Auch beruhten die Berechnungen auf einer durchgehenden Seetiefe von 71 Metern. Tatsächlich gebe es aber auch Flachwasserbereiche mit einer Wassertiefe von 5 bis 15 Metern. Werde dies berücksichtigt, verringere sich die Menge des Wassers, die bei einem Gletscherseeausbruch überfließen könne, das sogenannte Überströmungsvolumen, um rund 80 Prozent.

Die Gutachter halten eine von dem Gletschersee ausgehende Flutwelle etwa durch eine Eislawine für unwahrscheinlich. Die Wahrscheinlichkeit für den Eintritt von als realistisch eingeschätzten Überflutungsszenarien gaben sie für die kommenden 30 Jahre mit einem Prozent an. Kommt es doch zu einer Flutwelle, wird das Klägergrundstück nach Berechnungen der Gutachter höchstens 20 Zentimeter hoch überschwemmt. Dies mache der Bausubstanz nichts aus, hatte Katzenbach am Montag gesagt.

Kläger-Gutachter: Klimafaktor muss einbezogen werden

Die Anwälte und Gutachter des Klägers widersprachen den Sachverständigen und warfen ihnen eine Unterschätzung des Risikos vor. „Es gibt verschiedene Indikatoren, die mir zeigen: Dieser Berg ist in Bewegung“, sagte der Gutachter der Kläger, der Geotechniker und Permafrost-Experte Lukas Arenson von der kanadischen Geotechnik-Beratungsgesellschaft BGC. So würden etwa Bergführer häufig Steinschlag beobachten. Auch könne ein von den Gutachtern als lagestabil beurteilter Felsen oberhalb des Sees durchaus abbrechen. Als Beispiel zeigte er ein Foto einer Felsspitze aus dem gleichen Material aus den USA, von der ein Teil weggebrochen sein soll. Auch seien große Felsstürze möglich.

Arenson betonte die Auswirkungen der Erderwärmung auf den Permafrostboden, der oberhalb des Sees vorliegt. „Die Gebirgsfestigkeit nimmt durch die Permafrost-Erwärmung ab“, sagte er. In der Folge komme es im Hochgebirge zu Instabilitäten. In die Wahrscheinlichkeitsberechnungen müsse daher ein Klimafaktor eingerechnet werden. Dann könne die Wahrscheinlichkeit für eine Flutwelle auf 10 oder 20 Prozent steigen. Die Gutachter betonten, dass der Klimawandel bereits in den Berechnungen berücksichtigt sei.

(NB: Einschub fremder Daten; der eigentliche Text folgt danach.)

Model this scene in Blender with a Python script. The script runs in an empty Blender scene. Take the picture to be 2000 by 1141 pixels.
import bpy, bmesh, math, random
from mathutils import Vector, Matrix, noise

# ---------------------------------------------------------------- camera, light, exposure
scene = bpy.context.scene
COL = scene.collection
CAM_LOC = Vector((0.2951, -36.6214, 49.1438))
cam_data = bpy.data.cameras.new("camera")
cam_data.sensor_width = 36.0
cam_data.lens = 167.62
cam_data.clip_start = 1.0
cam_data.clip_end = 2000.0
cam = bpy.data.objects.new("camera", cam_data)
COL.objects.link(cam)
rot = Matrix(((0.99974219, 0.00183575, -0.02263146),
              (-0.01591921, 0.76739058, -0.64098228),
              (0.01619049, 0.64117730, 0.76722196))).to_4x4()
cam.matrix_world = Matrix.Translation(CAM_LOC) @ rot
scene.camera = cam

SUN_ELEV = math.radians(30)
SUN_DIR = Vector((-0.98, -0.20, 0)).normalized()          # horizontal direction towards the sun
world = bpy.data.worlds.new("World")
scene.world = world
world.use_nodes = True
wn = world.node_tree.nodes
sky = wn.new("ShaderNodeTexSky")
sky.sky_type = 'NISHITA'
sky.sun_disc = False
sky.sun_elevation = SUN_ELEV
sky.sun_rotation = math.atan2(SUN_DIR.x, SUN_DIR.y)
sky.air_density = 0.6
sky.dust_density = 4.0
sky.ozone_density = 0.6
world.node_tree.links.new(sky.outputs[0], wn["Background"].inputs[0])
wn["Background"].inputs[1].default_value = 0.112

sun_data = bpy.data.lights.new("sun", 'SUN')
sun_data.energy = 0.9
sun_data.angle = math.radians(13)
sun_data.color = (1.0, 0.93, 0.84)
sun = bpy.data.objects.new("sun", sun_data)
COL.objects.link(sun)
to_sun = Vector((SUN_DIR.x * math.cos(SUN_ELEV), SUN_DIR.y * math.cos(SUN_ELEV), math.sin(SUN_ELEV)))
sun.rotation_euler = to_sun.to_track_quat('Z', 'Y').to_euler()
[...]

Unter den Zuhörerinnen und Zuhörern war auch die Klimaschutz-Aktivistin Luisa Neubauer. „Der Fall von Saúl gegen RWE zeigt, dass die Hoffnung lebt - und kämpft“, hatte sie vor dem zweiten Verhandlungstag gesagt. Der Fall sei schon jetzt unabhängig vom Ergebnis historisch. „Er zeigt, dass Menschen auf der ganzen Welt bereit sind, den Kampf mit den fossilen Konzernen aufzunehmen.“

Mit einer Entscheidung war nach früheren Angaben am Mittwoch nicht zu rechnen.